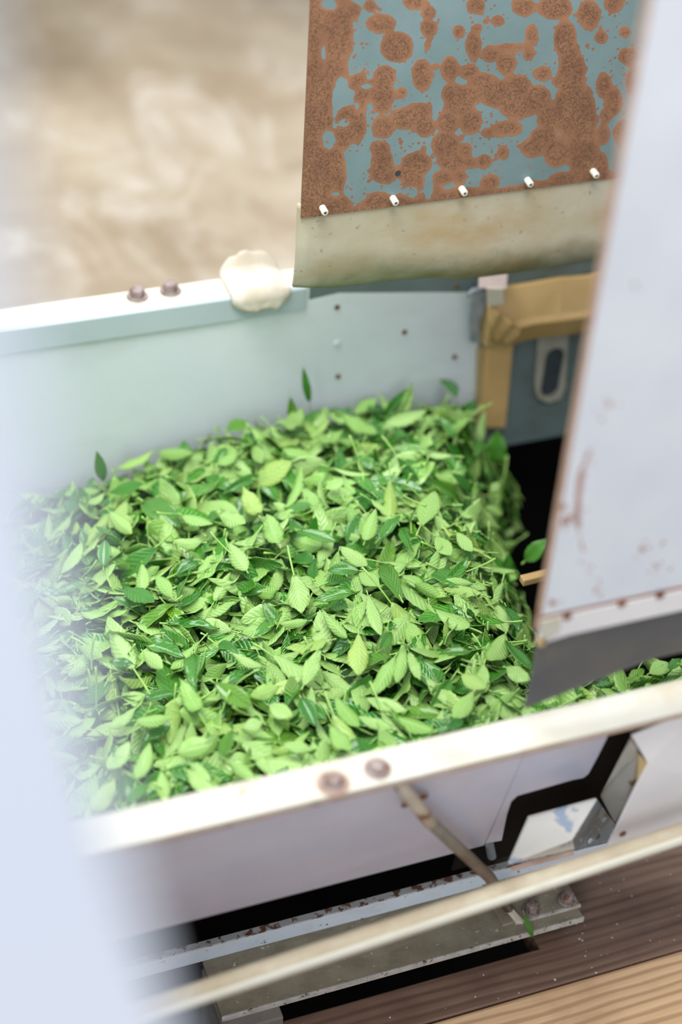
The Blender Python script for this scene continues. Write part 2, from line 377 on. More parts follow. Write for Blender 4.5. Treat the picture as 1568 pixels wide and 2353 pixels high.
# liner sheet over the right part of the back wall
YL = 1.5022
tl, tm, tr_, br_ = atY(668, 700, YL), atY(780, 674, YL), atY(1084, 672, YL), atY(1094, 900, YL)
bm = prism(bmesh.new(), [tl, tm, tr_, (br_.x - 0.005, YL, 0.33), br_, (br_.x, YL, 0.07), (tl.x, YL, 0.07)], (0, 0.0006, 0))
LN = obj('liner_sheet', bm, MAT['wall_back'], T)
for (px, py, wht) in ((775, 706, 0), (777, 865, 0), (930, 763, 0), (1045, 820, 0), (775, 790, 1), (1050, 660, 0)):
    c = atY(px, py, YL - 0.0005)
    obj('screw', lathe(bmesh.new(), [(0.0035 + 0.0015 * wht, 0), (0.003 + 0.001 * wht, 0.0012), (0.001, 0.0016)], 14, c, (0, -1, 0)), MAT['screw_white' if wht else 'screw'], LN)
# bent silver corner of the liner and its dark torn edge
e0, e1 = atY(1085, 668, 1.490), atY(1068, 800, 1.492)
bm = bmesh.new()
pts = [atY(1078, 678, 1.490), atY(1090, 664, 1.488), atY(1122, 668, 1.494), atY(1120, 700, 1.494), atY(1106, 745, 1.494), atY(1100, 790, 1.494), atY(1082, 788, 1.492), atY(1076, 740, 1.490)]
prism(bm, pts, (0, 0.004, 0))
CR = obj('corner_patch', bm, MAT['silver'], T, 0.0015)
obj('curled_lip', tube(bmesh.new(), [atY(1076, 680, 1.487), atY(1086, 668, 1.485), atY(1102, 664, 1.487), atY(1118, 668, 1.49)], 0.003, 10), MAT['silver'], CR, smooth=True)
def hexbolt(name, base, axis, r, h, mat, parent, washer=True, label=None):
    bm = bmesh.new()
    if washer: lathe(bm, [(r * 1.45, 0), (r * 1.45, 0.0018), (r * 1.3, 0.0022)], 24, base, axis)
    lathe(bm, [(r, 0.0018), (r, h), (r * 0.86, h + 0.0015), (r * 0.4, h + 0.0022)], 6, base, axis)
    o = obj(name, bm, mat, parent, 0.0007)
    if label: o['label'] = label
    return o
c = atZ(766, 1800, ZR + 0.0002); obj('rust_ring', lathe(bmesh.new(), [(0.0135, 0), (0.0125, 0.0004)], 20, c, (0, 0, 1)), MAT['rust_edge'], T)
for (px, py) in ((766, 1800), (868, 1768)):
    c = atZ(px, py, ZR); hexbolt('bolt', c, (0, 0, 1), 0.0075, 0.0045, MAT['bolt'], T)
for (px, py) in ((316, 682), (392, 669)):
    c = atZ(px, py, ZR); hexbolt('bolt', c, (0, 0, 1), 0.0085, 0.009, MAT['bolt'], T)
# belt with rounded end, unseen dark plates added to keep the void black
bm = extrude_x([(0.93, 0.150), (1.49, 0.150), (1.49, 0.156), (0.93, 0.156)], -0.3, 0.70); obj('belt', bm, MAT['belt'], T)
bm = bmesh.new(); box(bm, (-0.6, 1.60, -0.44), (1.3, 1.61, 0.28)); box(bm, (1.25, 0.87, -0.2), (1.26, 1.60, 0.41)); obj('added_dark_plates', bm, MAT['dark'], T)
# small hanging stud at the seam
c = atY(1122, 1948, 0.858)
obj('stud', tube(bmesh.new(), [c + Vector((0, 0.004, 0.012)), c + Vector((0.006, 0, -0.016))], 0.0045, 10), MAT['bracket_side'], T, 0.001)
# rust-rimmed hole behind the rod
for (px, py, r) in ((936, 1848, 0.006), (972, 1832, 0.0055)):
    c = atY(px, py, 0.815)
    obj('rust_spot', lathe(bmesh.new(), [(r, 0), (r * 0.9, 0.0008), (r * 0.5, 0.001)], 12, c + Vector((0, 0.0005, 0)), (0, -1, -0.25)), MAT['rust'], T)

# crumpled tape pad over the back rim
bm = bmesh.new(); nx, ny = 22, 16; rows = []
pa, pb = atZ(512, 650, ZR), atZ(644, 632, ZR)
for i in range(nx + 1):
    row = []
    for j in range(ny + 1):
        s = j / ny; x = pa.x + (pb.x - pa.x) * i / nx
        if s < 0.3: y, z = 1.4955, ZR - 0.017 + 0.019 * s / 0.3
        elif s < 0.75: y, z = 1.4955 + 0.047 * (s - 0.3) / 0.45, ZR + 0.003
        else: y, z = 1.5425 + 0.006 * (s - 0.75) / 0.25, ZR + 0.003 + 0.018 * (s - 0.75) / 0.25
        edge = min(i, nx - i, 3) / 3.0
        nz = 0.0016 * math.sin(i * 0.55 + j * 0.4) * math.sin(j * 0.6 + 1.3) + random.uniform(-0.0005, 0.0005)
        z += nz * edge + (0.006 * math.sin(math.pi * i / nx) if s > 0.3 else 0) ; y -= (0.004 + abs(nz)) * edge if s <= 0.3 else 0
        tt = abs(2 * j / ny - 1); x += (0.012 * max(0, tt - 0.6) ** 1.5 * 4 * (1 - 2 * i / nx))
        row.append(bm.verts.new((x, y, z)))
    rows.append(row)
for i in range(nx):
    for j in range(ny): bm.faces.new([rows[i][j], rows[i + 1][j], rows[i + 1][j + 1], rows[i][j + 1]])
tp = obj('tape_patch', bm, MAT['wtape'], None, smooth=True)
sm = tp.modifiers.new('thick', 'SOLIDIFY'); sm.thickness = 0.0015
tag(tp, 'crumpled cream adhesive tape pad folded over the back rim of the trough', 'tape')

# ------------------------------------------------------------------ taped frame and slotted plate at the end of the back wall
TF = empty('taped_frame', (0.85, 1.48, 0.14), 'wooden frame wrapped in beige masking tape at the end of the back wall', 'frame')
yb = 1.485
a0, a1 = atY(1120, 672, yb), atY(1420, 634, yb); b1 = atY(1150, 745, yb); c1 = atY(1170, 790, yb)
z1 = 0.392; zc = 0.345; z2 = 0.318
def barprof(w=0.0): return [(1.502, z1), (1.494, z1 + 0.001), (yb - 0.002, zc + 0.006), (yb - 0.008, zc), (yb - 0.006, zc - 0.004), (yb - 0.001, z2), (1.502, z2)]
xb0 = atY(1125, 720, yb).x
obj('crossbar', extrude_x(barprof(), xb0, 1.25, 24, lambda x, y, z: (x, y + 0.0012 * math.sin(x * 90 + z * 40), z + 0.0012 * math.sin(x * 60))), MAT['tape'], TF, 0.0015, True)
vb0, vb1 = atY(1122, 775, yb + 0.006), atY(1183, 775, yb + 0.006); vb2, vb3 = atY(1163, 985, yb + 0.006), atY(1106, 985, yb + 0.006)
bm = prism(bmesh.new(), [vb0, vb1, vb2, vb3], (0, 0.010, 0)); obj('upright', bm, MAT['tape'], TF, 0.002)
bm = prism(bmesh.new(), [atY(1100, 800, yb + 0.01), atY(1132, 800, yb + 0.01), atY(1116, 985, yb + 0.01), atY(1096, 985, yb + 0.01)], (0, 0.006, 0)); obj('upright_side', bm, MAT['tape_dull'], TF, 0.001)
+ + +
Copy the whole of the material above exactly, but not its images.

The Blender Python script for this scene continues. Write part 2, from line 377 on. More parts follow. Write for Blender 4.5. Treat the picture as 1568 pixels wide and 2353 pixels high.
# liner sheet over the right part of the back wall
YL = 1.5022
tl, tm, tr_, br_ = atY(668, 700, YL), atY(780, 674, YL), atY(1084, 672, YL), atY(1094, 900, YL)
bm = prism(bmesh.new(), [tl, tm, tr_, (br_.x - 0.005, YL, 0.33), br_, (br_.x, YL, 0.07), (tl.x, YL, 0.07)], (0, 0.0006, 0))
LN = obj('liner_sheet', bm, MAT['wall_back'], T)
for (px, py, wht) in ((775, 706, 0), (777, 865, 0), (930, 763, 0), (1045, 820, 0), (775, 790, 1), (1050, 660, 0)):
    c = atY(px, py, YL - 0.0005)
    obj('screw', lathe(bmesh.new(), [(0.0035 + 0.0015 * wht, 0), (0.003 + 0.001 * wht, 0.0012), (0.001, 0.0016)], 14, c, (0, -1, 0)), MAT['screw_white' if wht else 'screw'], LN)
# bent silver corner of the liner and its dark torn edge
e0, e1 = atY(1085, 668, 1.490), atY(1068, 800, 1.492)
bm = bmesh.new()
pts = [atY(1078, 678, 1.490), atY(1090, 664, 1.488), atY(1122, 668, 1.494), atY(1120, 700, 1.494), atY(1106, 745, 1.494), atY(1100, 790, 1.494), atY(1082, 788, 1.492), atY(1076, 740, 1.490)]
prism(bm, pts, (0, 0.004, 0))
CR = obj('corner_patch', bm, MAT['silver'], T, 0.0015)
obj('curled_lip', tube(bmesh.new(), [atY(1076, 680, 1.487), atY(1086, 668, 1.485), atY(1102, 664, 1.487), atY(1118, 668, 1.49)], 0.003, 10), MAT['silver'], CR, smooth=True)
def hexbolt(name, base, axis, r, h, mat, parent, washer=True, label=None):
    bm = bmesh.new()
    if washer: lathe(bm, [(r * 1.45, 0), (r * 1.45, 0.0018), (r * 1.3, 0.0022)], 24, base, axis)
    lathe(bm, [(r, 0.0018), (r, h), (r * 0.86, h + 0.0015), (r * 0.4, h + 0.0022)], 6, base, axis)
    o = obj(name, bm, mat, parent, 0.0007)
    if label: o['label'] = label
    return o
c = atZ(766, 1800, ZR + 0.0002); obj('rust_ring', lathe(bmesh.new(), [(0.0135, 0), (0.0125, 0.0004)], 20, c, (0, 0, 1)), MAT['rust_edge'], T)
for (px, py) in ((766, 1800), (868, 1768)):
    c = atZ(px, py, ZR); hexbolt('bolt', c, (0, 0, 1), 0.0075, 0.0045, MAT['bolt'], T)
for (px, py) in ((316, 682), (392, 669)):
    c = atZ(px, py, ZR); hexbolt('bolt', c, (0, 0, 1), 0.0085, 0.009, MAT['bolt'], T)
# belt with rounded end, unseen dark plates added to keep the void black
bm = extrude_x([(0.93, 0.150), (1.49, 0.150), (1.49, 0.156), (0.93, 0.156)], -0.3, 0.70); obj('belt', bm, MAT['belt'], T)
bm = bmesh.new(); box(bm, (-0.6, 1.60, -0.44), (1.3, 1.61, 0.28)); box(bm, (1.25, 0.87, -0.2), (1.26, 1.60, 0.41)); obj('added_dark_plates', bm, MAT['dark'], T)
# small hanging stud at the seam
c = atY(1122, 1948, 0.858)
obj('stud', tube(bmesh.new(), [c + Vector((0, 0.004, 0.012)), c + Vector((0.006, 0, -0.016))], 0.0045, 10), MAT['bracket_side'], T, 0.001)
# rust-rimmed hole behind the rod
for (px, py, r) in ((936, 1848, 0.006), (972, 1832, 0.0055)):
    c = atY(px, py, 0.815)
    obj('rust_spot', lathe(bmesh.new(), [(r, 0), (r * 0.9, 0.0008), (r * 0.5, 0.001)], 12, c + Vector((0, 0.0005, 0)), (0, -1, -0.25)), MAT['rust'], T)

# crumpled tape pad over the back rim
bm = bmesh.new(); nx, ny = 22, 16; rows = []
pa, pb = atZ(512, 650, ZR), atZ(644, 632, ZR)
for i in range(nx + 1):
    row = []
    for j in range(ny + 1):
        s = j / ny; x = pa.x + (pb.x - pa.x) * i / nx
        if s < 0.3: y, z = 1.4955, ZR - 0.017 + 0.019 * s / 0.3
        elif s < 0.75: y, z = 1.4955 + 0.047 * (s - 0.3) / 0.45, ZR + 0.003
        else: y, z = 1.5425 + 0.006 * (s - 0.75) / 0.25, ZR + 0.003 + 0.018 * (s - 0.75) / 0.25
        edge = min(i, nx - i, 3) / 3.0
        nz = 0.0016 * math.sin(i * 0.55 + j * 0.4) * math.sin(j * 0.6 + 1.3) + random.uniform(-0.0005, 0.0005)
        z += nz * edge + (0.006 * math.sin(math.pi * i / nx) if s > 0.3 else 0) ; y -= (0.004 + abs(nz)) * edge if s <= 0.3 else 0
        tt = abs(2 * j / ny - 1); x += (0.012 * max(0, tt - 0.6) ** 1.5 * 4 * (1 - 2 * i / nx))
        row.append(bm.verts.new((x, y, z)))
    rows.append(row)
for i in range(nx):
    for j in range(ny): bm.faces.new([rows[i][j], rows[i + 1][j], rows[i + 1][j + 1], rows[i][j + 1]])
tp = obj('tape_patch', bm, MAT['wtape'], None, smooth=True)
sm = tp.modifiers.new('thick', 'SOLIDIFY'); sm.thickness = 0.0015
tag(tp, 'crumpled cream adhesive tape pad folded over the back rim of the trough', 'tape')

# ------------------------------------------------------------------ taped frame and slotted plate at the end of the back wall
TF = empty('taped_frame', (0.85, 1.48, 0.14), 'wooden frame wrapped in beige masking tape at the end of the back wall', 'frame')
yb = 1.485
a0, a1 = atY(1120, 672, yb), atY(1420, 634, yb); b1 = atY(1150, 745, yb); c1 = atY(1170, 790, yb)
z1 = 0.392; zc = 0.345; z2 = 0.318
def barprof(w=0.0): return [(1.502, z1), (1.494, z1 + 0.001), (yb - 0.002, zc + 0.006), (yb - 0.008, zc), (yb - 0.006, zc - 0.004), (yb - 0.001, z2), (1.502, z2)]
xb0 = atY(1125, 720, yb).x
obj('crossbar', extrude_x(barprof(), xb0, 1.25, 24, lambda x, y, z: (x, y + 0.0012 * math.sin(x * 90 + z * 40), z + 0.0012 * math.sin(x * 60))), MAT['tape'], TF, 0.0015, True)
vb0, vb1 = atY(1122, 775, yb + 0.006), atY(1183, 775, yb + 0.006); vb2, vb3 = atY(1163, 985, yb + 0.006), atY(1106, 985, yb + 0.006)
bm = prism(bmesh.new(), [vb0, vb1, vb2, vb3], (0, 0.010, 0)); obj('upright', bm, MAT['tape'], TF, 0.002)
bm = prism(bmesh.new(), [atY(1100, 800, yb + 0.01), atY(1132, 800, yb + 0.01), atY(1116, 985, yb + 0.01), atY(1096, 985, yb + 0.01)], (0, 0.006, 0)); obj('upright_side', bm, MAT['tape_dull'], TF, 0.001)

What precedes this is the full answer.